_Given request:_ Copy everything in the data below exactly except the pictures.

-- Begin Supplied information --

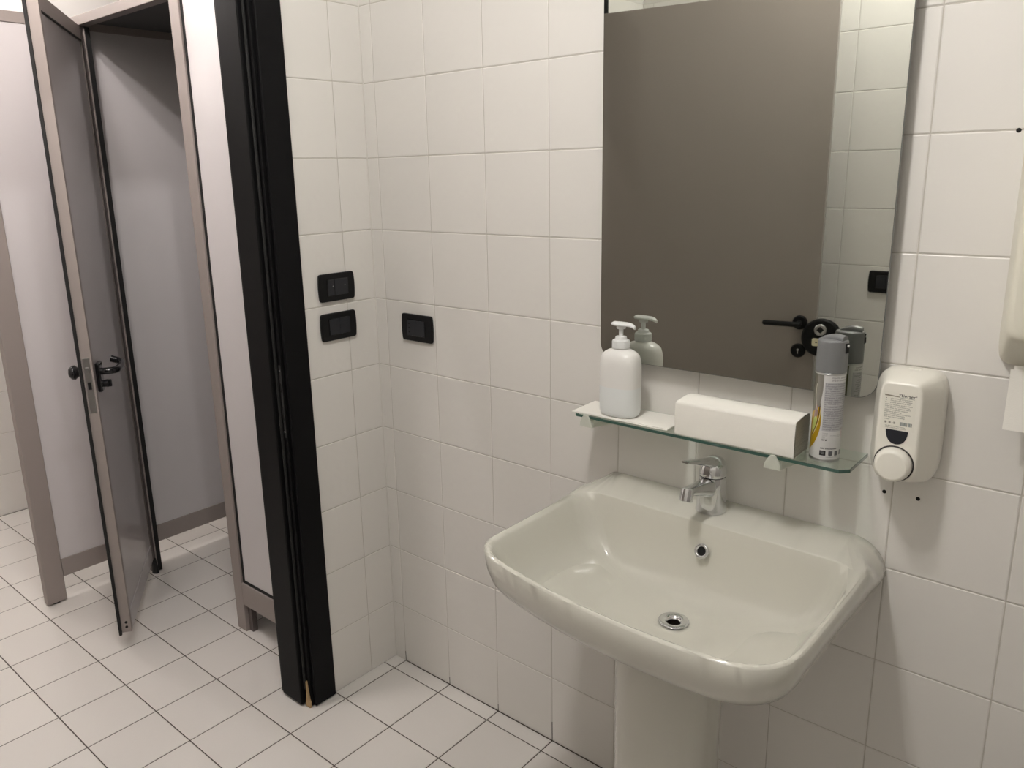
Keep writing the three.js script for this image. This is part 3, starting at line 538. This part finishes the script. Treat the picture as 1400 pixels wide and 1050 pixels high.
// ------------------------------------------------------------------ tap
{
  const t = thing('basin_tap', 'chrome single-lever mixer tap on the back ledge of the washbasin', 'tap', 1.1175, 0.8527, 0.064, 0.0);
  const B = (y, a, b, z = 0, e = 2.3) => ({ c: [0, y, z], a, b, e, u: [1, 0, 0], v: [0, 0, -1] });
  part(t, 'body', loft([B(0, 0.0305, 0.0315), B(0.0015, 0.0315, 0.0325), B(0.006, 0.0308, 0.032), B(0.02, 0.029, 0.031, 0.001), B(0.04, 0.028, 0.03, 0.001), B(0.058, 0.0275, 0.0285, 0), B(0.072, 0.0272, 0.0275, -0.001), B(0.0765, 0.0262, 0.0265, -0.001)], 48), chrome);
  const N = (k) => { const c = [0, lerp(0.048, 0.0765, Math.pow(k, 0.8)), lerp(0.0, 0.11, k)]; return { c, a: lerp(0.0235, 0.0125, Math.pow(k, 0.6)), b: lerp(0.03, 0.0085, Math.pow(k, 0.55)), e: 2.7, u: [1, 0, 0], v: [0, 1, 0] }; };
  const sp = part(t, 'spout', loft([0, 0.12, 0.25, 0.4, 0.55, 0.7, 0.85, 1].map(N), 36), chrome);
  part(sp, 'aerator', lathe([[0, 0.0095], [0.0105, 0.0095], [0.0128, 0.0075], [0.0133, -0.016], [0.0122, -0.0175], [0.0095, -0.0175], [0.009, -0.012], [0, -0.012]], 36), chrome, 0, 0.0745, 0.111, -0.32);
  part(t, 'seam_ring', new THREE.TorusGeometry(0.0255, 0.0014, 10, 44), blackPlastic, 0, 0.0775, -0.001, Math.PI / 2 - 0.0);
  const cap = part(t, 'lever_dome', loft([B(0.0785, 0.0265, 0.0268, -0.001), B(0.084, 0.0275, 0.0275, -0.001), B(0.096, 0.0268, 0.026, -0.002), B(0.106, 0.0235, 0.0225, -0.003), B(0.1135, 0.0175, 0.017, -0.004), B(0.1175, 0.0095, 0.009, -0.004), B(0.1186, 0.002, 0.002, -0.004)], 44), chrome);
  const LV = (k) => ({ c: [0, lerp(0.099, 0.143, Math.pow(k, 0.8)), lerp(-0.004, 0.126, k)], a: lerp(0.0245, 0.0072, Math.pow(k, 0.36)), b: lerp(0.0175, 0.0036, Math.pow(k, 0.4)) * (k > 0.98 ? 0.6 : 1), e: 2.4, u: [1, 0, 0], v: [0, 1, 0] });
  part(cap, 'lever', loft([0, 0.1, 0.22, 0.36, 0.5, 0.65, 0.8, 0.93, 1].map(LV), 32), chrome);
}

// ------------------------------------------------------------------ ceiling lamps
function lamp(L, label) {
  const t = thing('ceiling_lamp', label, 'lamp', L.x, L.y, L.z);
  const glow = new THREE.MeshStandardMaterial({ color: 0x999999, emissive: L.color, emissiveIntensity: 9 });
  part(t, 'housing', rbox(L.w + 0.03, 0.034, L.d + 0.03, 0.004), paint, 0, 0.028, 0);
  for (const dx of [-0.04, 0.04]) part(t, 'tube', new THREE.CapsuleGeometry(0.013, L.d - 0.05, 6, 16).rotateX(Math.PI / 2), glow, dx, -0.003, 0);
  for (const s of [-1, 1]) part(t, 'tube_holder', rbox(L.w - 0.03, 0.03, 0.014, 0.003), paint, 0, -0.004, s * (L.d / 2 - 0.004));
  for (const dx of [-0.04, 0.04]) for (const dz of [-0.1, 0.1]) {
    const a = new THREE.PointLight(L.color, L.power / 4, 0, 2); a.position.set(L.x + dx, L.y - 0.003, L.z + dz); a.castShadow = true; a.shadow.radius = 0.6; a.name = numbered('tube_light'); scene.add(a);
  }
}
lamp(LAMP_WASH, 'twin-tube ceiling lamp above the washbasin');
lamp(LAMP_STALL, 'twin-tube ceiling lamp just past the black door frame, before the cubicles');
lamp(LAMP_FAR, 'twin-tube ceiling lamp beyond the cubicle partition, near the far wall');

renderer.render(scene, camera);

-- End Supplied information --

_Task answer:_
Keep writing the three.js script for this image. This is part 3, starting at line 538. This part finishes the script. Treat the picture as 1400 pixels wide and 1050 pixels high.
// ------------------------------------------------------------------ tap
{
  const t = thing('basin_tap', 'chrome single-lever mixer tap on the back ledge of the washbasin', 'tap', 1.1175, 0.8527, 0.064, 0.0);
  const B = (y, a, b, z = 0, e = 2.3) => ({ c: [0, y, z], a, b, e, u: [1, 0, 0], v: [0, 0, -1] });
  part(t, 'body', loft([B(0, 0.0305, 0.0315), B(0.0015, 0.0315, 0.0325), B(0.006, 0.0308, 0.032), B(0.02, 0.029, 0.031, 0.001), B(0.04, 0.028, 0.03, 0.001), B(0.058, 0.0275, 0.0285, 0), B(0.072, 0.0272, 0.0275, -0.001), B(0.0765, 0.0262, 0.0265, -0.001)], 48), chrome);
  const N = (k) => { const c = [0, lerp(0.048, 0.0765, Math.pow(k, 0.8)), lerp(0.0, 0.11, k)]; return { c, a: lerp(0.0235, 0.0125, Math.pow(k, 0.6)), b: lerp(0.03, 0.0085, Math.pow(k, 0.55)), e: 2.7, u: [1, 0, 0], v: [0, 1, 0] }; };
  const sp = part(t, 'spout', loft([0, 0.12, 0.25, 0.4, 0.55, 0.7, 0.85, 1].map(N), 36), chrome);
  part(sp, 'aerator', lathe([[0, 0.0095], [0.0105, 0.0095], [0.0128, 0.0075], [0.0133, -0.016], [0.0122, -0.0175], [0.0095, -0.0175], [0.009, -0.012], [0, -0.012]], 36), chrome, 0, 0.0745, 0.111, -0.32);
  part(t, 'seam_ring', new THREE.TorusGeometry(0.0255, 0.0014, 10, 44), blackPlastic, 0, 0.0775, -0.001, Math.PI / 2 - 0.0);
  const cap = part(t, 'lever_dome', loft([B(0.0785, 0.0265, 0.0268, -0.001), B(0.084, 0.0275, 0.0275, -0.001), B(0.096, 0.0268, 0.026, -0.002), B(0.106, 0.0235, 0.0225, -0.003), B(0.1135, 0.0175, 0.017, -0.004), B(0.1175, 0.0095, 0.009, -0.004), B(0.1186, 0.002, 0.002, -0.004)], 44), chrome);
  const LV = (k) => ({ c: [0, lerp(0.099, 0.143, Math.pow(k, 0.8)), lerp(-0.004, 0.126, k)], a: lerp(0.0245, 0.0072, Math.pow(k, 0.36)), b: lerp(0.0175, 0.0036, Math.pow(k, 0.4)) * (k > 0.98 ? 0.6 : 1), e: 2.4, u: [1, 0, 0], v: [0, 1, 0] });
  part(cap, 'lever', loft([0, 0.1, 0.22, 0.36, 0.5, 0.65, 0.8, 0.93, 1].map(LV), 32), chrome);
}

// ------------------------------------------------------------------ ceiling lamps
function lamp(L, label) {
  const t = thing('ceiling_lamp', label, 'lamp', L.x, L.y, L.z);
  const glow = new THREE.MeshStandardMaterial({ color: 0x999999, emissive: L.color, emissiveIntensity: 9 });
  part(t, 'housing', rbox(L.w + 0.03, 0.034, L.d + 0.03, 0.004), paint, 0, 0.028, 0);
  for (const dx of [-0.04, 0.04]) part(t, 'tube', new THREE.CapsuleGeometry(0.013, L.d - 0.05, 6, 16).rotateX(Math.PI / 2), glow, dx, -0.003, 0);
  for (const s of [-1, 1]) part(t, 'tube_holder', rbox(L.w - 0.03, 0.03, 0.014, 0.003), paint, 0, -0.004, s * (L.d / 2 - 0.004));
  for (const dx of [-0.04, 0.04]) for (const dz of [-0.1, 0.1]) {
    const a = new THREE.PointLight(L.color, L.power / 4, 0, 2); a.position.set(L.x + dx, L.y - 0.003, L.z + dz); a.castShadow = true; a.shadow.radius = 0.6; a.name = numbered('tube_light'); scene.add(a);
  }
}
lamp(LAMP_WASH, 'twin-tube ceiling lamp above the washbasin');
lamp(LAMP_STALL, 'twin-tube ceiling lamp just past the black door frame, before the cubicles');
lamp(LAMP_FAR, 'twin-tube ceiling lamp beyond the cubicle partition, near the far wall');

renderer.render(scene, camera);